GIVEN PROBLEM :: Go from the first line to the line with "COL = S.collection" and return those lines verbatim, ends included.

COLLECTED MATERIAL ::

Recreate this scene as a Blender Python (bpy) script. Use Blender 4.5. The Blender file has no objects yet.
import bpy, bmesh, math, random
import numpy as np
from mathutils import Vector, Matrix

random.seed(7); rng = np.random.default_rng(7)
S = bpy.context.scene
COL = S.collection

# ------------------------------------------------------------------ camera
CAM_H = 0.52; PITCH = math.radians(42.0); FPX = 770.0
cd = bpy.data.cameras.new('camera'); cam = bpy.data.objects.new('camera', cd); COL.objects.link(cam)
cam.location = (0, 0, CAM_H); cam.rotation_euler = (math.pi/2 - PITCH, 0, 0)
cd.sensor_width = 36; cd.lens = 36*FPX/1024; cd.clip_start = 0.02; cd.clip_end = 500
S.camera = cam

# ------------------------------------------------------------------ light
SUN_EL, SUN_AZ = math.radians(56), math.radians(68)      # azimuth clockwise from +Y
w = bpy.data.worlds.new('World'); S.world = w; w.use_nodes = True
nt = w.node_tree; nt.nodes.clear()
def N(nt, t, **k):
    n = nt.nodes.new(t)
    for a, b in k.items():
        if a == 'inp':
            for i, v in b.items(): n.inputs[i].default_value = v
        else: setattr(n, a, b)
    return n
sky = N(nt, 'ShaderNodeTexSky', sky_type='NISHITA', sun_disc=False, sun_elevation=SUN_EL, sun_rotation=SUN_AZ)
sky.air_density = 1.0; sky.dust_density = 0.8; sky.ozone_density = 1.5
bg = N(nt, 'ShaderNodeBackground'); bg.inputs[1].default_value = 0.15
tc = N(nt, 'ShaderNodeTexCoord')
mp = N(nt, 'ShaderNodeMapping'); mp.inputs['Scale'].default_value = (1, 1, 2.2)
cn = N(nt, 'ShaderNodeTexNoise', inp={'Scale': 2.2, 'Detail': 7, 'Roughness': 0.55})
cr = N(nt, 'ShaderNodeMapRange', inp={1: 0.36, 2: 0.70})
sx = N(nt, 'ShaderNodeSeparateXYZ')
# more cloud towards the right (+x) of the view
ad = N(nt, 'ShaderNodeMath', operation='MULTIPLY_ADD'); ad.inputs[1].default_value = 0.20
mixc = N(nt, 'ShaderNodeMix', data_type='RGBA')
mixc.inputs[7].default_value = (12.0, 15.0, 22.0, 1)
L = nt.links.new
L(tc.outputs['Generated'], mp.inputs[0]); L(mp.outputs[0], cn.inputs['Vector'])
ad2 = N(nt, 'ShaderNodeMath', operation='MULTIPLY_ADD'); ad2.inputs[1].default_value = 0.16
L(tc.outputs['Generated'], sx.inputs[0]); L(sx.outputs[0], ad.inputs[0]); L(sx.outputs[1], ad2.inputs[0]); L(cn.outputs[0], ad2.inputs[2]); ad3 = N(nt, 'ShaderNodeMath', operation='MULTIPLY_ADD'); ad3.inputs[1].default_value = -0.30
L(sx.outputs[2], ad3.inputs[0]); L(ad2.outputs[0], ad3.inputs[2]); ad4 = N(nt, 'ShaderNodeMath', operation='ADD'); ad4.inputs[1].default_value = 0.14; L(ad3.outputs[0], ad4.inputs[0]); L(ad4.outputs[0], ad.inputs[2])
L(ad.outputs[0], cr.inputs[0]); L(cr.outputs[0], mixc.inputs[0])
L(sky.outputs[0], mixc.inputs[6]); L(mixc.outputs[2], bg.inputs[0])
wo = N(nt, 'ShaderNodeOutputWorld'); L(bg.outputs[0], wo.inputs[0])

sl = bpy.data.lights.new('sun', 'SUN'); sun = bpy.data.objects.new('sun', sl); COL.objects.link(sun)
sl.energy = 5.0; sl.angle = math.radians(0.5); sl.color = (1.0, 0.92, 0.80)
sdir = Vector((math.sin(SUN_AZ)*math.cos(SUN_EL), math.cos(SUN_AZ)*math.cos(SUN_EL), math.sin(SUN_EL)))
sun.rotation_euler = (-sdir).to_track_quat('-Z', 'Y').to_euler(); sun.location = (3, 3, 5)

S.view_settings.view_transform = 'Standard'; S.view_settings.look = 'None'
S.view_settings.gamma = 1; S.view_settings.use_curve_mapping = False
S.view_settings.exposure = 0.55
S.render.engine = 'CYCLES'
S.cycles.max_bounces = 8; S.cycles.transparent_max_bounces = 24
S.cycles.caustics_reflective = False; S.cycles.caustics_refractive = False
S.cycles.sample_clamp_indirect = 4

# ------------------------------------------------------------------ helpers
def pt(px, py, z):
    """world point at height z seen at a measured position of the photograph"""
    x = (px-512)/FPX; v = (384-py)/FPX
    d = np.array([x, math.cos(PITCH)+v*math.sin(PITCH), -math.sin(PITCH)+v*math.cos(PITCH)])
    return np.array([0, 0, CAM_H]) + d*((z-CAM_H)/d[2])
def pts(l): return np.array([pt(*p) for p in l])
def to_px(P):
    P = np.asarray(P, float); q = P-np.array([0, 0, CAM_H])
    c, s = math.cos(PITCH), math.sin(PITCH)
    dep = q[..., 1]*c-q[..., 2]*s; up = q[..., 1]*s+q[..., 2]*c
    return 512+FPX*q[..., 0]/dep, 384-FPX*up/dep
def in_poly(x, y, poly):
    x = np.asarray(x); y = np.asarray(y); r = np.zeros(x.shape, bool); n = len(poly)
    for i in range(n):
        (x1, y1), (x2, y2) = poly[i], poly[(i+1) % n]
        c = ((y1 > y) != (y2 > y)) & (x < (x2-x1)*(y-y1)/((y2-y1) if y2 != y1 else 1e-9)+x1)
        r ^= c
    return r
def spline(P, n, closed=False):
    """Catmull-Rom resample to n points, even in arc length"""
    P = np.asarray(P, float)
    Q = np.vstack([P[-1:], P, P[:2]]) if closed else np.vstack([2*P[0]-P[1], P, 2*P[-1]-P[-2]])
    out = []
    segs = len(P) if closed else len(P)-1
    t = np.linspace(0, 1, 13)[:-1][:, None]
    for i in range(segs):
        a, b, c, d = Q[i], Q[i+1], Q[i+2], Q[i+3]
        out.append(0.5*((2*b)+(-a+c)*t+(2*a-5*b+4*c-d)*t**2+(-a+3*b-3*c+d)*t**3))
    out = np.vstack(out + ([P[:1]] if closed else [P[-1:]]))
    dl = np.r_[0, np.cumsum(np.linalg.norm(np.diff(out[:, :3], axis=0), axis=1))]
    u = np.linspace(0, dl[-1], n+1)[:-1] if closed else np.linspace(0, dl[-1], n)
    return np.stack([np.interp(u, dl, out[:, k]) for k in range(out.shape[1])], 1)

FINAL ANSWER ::
Recreate this scene as a Blender Python (bpy) script. Use Blender 4.5. The Blender file has no objects yet.
import bpy, bmesh, math, random
import numpy as np
from mathutils import Vector, Matrix

random.seed(7); rng = np.random.default_rng(7)
S = bpy.context.scene
COL = S.collection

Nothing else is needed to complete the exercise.